Almost a fifth of Israel’s wildflower species are endangered. The Nebi Samuel refuge opened in hopes of preserving these plans – and maybe even restoring them to nature someday
Zafrir Rinat May 19, 2017

Until a few decades ago, the Jerusalem hills were a paradise for wildflower lovers. Hundreds of plant species covered the area in a rainbow of color. But as construction spread, many have disappeared.

Recently, some species have returned, but under protection – in a section of the Nebi Samuel Park designated as a wildflower refuge. Such refuges also provide seeds for reintroducing plants to the wild if they become extinct outside the refuges. But given the rate at which open spaces are disappearing in Israel, it will become increasingly hard to find places to which to return them.

The Nebi Samuel refuge, designated for species from the Jerusalem hills and the West Bank, was inaugurated two months ago. There are also plant refuges in Mitzpeh Ramon and Tzippori, for species from the Negev and the lower Galilee, respectively. The Israel Nature and Parks Authority established all three with special funding from the government.

In addition, there are refuges started without government funding that the authority helps to maintain, including one operated by students and teachers in the Kfar Yarok youth village. University botanical gardens allocate space for endangered plant species as well.

Plant refuges have become essential, because, experts say, almost a fifth of Israel’s wildflower species are endangered, including some that are found nowhere but Israel. The Israel Nature and Parks Authority published a full list of these endangered species, called the Red List, about a decade ago.

The main reason these species are endangered is that construction is destroying their natural habitats. But intensive agriculture, which entails deep plowing and pesticide use, is also a factor.

The Nebi Samuel Park covers 3,000 dunams. Nature lover Nissim Primo, who volunteers there, has counted 600 wildflower species in it.

Dr. Margareta Walczak, a plant ecologist from the nature authority, said the Nebi Samuel refuge was established because West Bank species weren’t represented in any existing plant refuges, and the West Bank “is an important transitional region between the Mediterranean and desert regions.” The West Bank contains about 50 endangered species, and some are already flourishing in Nebi Samuel, including Chorispora purpurascens and Acinos rotundifolius Pers. The latter has apparently survived since the ice age on West Bank hilltops.

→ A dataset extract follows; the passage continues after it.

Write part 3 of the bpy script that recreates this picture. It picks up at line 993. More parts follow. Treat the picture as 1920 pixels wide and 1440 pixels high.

Nebi Samuel also serves as a site for researching plant development and plants’ resistance to changing environmental conditions, as well as educating the public. Some 300,000 people a year visit the park.

In Kfar Yarok, high school students are already reintroducing species to the wild.

“We grow 12 plant species characteristic of the coastal plain,” said Ronnie Shushan, the village ecologist. This year, he said, students planted several hundred Teucrium procerum – of which fewer than 200 are left in nature – at the Bnei Zion nature reserve. They also planted another rare species, Verbascum berytheum Boiss, and are monitoring both to see if they grow well in their new home.

“In the long run, our goal is to be left with only the cover of the Red List, without the pages detailing endangered species, because we hope they will no longer be needed,” said Amos Sabah, an ecologist with Israel’s Civil Administration in the West Bank. But he knows this is unlikely, given the rapid disappearance of the open spaces these plants need.

“Half the endangered species are in the South Hebron Hills area,” said Amos Sabah, an ecologist for the Civil Administration. They have survived this long thanks to “traditional Palestinian agriculture, which doesn’t damage the ground and allows the wildflowers to live,” he noted. “But this agriculture is disappearing and giving way to modern agriculture.”

Consequently, he proposed subsidizing traditional agriculture to preserve the wildflowers.

The danger facing wildflowers is evident from a report by a group of botanists about their recent tour of the northern West Bank, which they published in the online botanical journal Kalanit. The botanists visited a spot where they had found a rare species of iris last year. But since then, the site has been sprayed with pesticide in preparation for planting a vineyard, and the iris has disappeared. Elsewhere in the West Bank, the spread of roads and buildings is erasing wildflowers’ natural habitats.

In the PA, it’s hard to find experts conducting rescue operations like the one in Nebi Samuel. “We tried to make contact with Palestinian officials, but they weren’t willing to meet with us,” said Shaul Goldstein, the nature authority’s director general. But the greatest concentration of species unique to Israel is found on the coastal plain, where their habitats are also rapidly being replaced by roads and buildings. Often, all that remains to them is tiny nature reserves, like those hidden among the moshavim in the Sharon region.

From the heights of Nebi Samuel, Sabah pointed to a small valley to the north. “That’s land with a great many species,” he said. “But some of the area is already built up, and sewage flows into the open area. Here, it will be hard to reintroduce plants.”

Sabah urged the state to make haste to declare more remaining open spaces as nature reserves. Otherwise, the species in the refuge gardens will have no hope of returning to the wild.